Many thanks to Durmuş for implementing and sharing this powerful tool!
Machine Learning in Dynamo
Durmuş adds: A few days ago I wrote an article about Machine Learning on DynamoBlog. Today a copy of this article was published somewhere at NASA. This is incredible news. I wanted to share it with you. You can find it here: Machine Learning in Dynamo:
With advancing technology, we see the widespread use of Machine Learning in almost all industries. But can a vector-based numerical design program work with ML? The answer to this question is a definite “Yes, it can.” The “Shapely geometry” package not only allows users to manipulate 2D geometries but also integrates seamlessly with ML. In other words, the “Shapely” package comes equipped with ML capabilities, making it more functional and significantly expanding its processing capacity.

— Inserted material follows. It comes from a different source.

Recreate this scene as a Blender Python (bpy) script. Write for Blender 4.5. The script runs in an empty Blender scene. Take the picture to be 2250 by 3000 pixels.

Retrieve Toposolid Contour Lines
Ning Zhou raised the question on how to get contour lines from toposolid and subsequently discovered, tested and shared the solution.
The gist of it is that the contour lines are view dependent, so you need to be specific about which view to use to retrieve the toposolid geometry.
My colleague Carol Gitonga picked up this thread to publish her first Revit API blog post, also titled how to get contour lines from Toposolid.
Congratulations, Ning, on solving the issue!
Congratulations, Carol, on a very nice blogging debut!
Thank you both for your work and sharing the results!
Internet Artifacts
Finally, let's close with an entertaining look back in time through a collection of internet artifacts by Neal.fun.